Does the description disclose side effects, auth requirements, rate limits, or destructive behavior?

Annotations indicate read/write and non-destructive behavior. The description adds that import is asynchronous, requires tracking via get_automation_history, and creates new cycles unless reusing. No contradictions with annotations.

Agents need to know what a tool does to the world before calling it. Descriptions should go beyond structured annotations to explain consequences.

Conciseness4/5

Is the description appropriately sized, front-loaded, and free of redundancy?

The description is well-structured with clear sections (parameters, output, use cases, examples, hints) but is verbose. Given the complexity of 10 parameters and nested objects, the length is justified, though slight tightening could improve conciseness.

Shorter descriptions cost fewer tokens and are easier for agents to parse. Every sentence should earn its place.

Completeness5/5

Given the tool's complexity, does the description cover enough for an agent to succeed on first attempt?

Covers all crucial aspects: inputs, async behavior, side effects, user interaction guidelines, date format requirements, and links to follow-up tools. Extremely complete for a complex mutation tool with nested parameters.

Complex tools with many parameters or behaviors need more documentation. Simple tools need less.
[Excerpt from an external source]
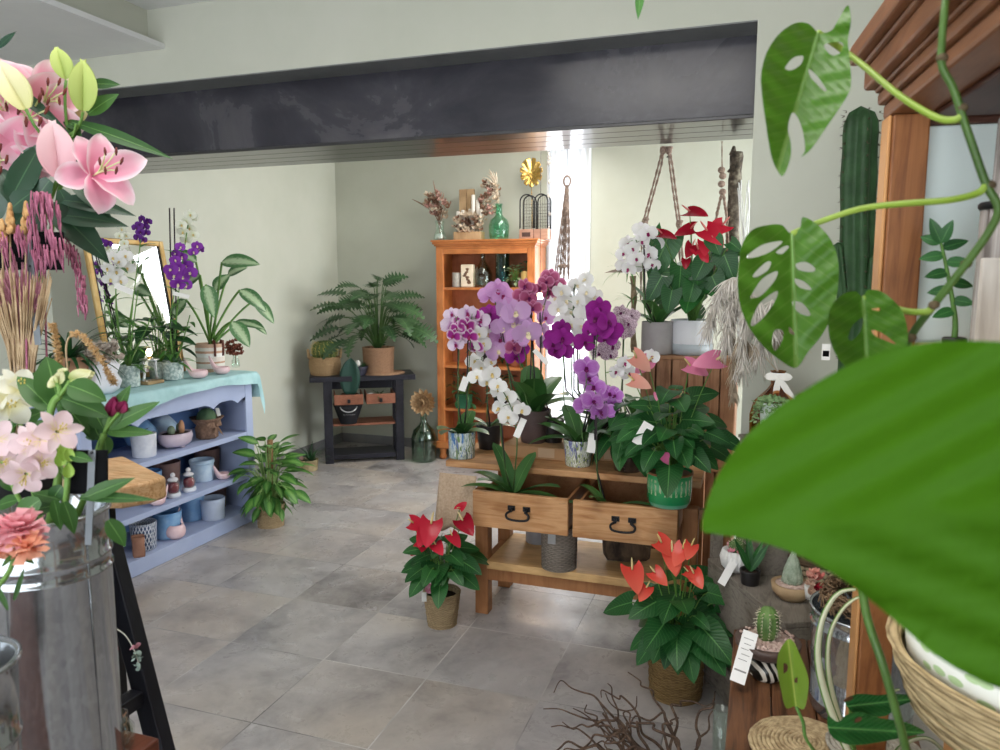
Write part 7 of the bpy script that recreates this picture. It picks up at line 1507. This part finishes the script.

This dimension scales expectations accordingly.

Parameters5/5

Does the description clarify parameter syntax, constraints, interactions, or defaults beyond what the schema provides?

All 10 parameters have schema descriptions (100% coverage). The description enriches these with context: filePath must be from a fresh scan, date format requirements (dd/MMM/yyyy HH:mm), assignee/reporter require Jira Account ID, and folderId usage details.

Input schemas describe structure but not intent. Descriptions should explain non-obvious parameter relationships and valid value ranges.

Purpose5/5

Does the description clearly state what the tool does and how it differs from similar tools?

The description clearly states the tool's purpose: uploading automation result files to QTM4J and mapping results to test cycles. It lists supported formats, parameters, use cases, and distinguishes itself from siblings by explicitly stating no project context is required and referencing related tools like get_automation_history.

Agents choose between tools based on descriptions. A clear purpose with a specific verb and resource helps agents select the right tool.

Usage Guidelines5/5

Does the description explain when to use this tool, when not to, or what alternatives exist?

Extensive guidelines are provided, including when to use (e.g., upload results from CI/CD), when not to use (avoid set_project_context), file discovery strategies, format inference rules, and user confirmation procedures for unrecognized values. Examples illustrate proper invocation.

Agents often have multiple tools that could apply. Explicit usage guidance like "use X instead of Y when Z" prevents misuse.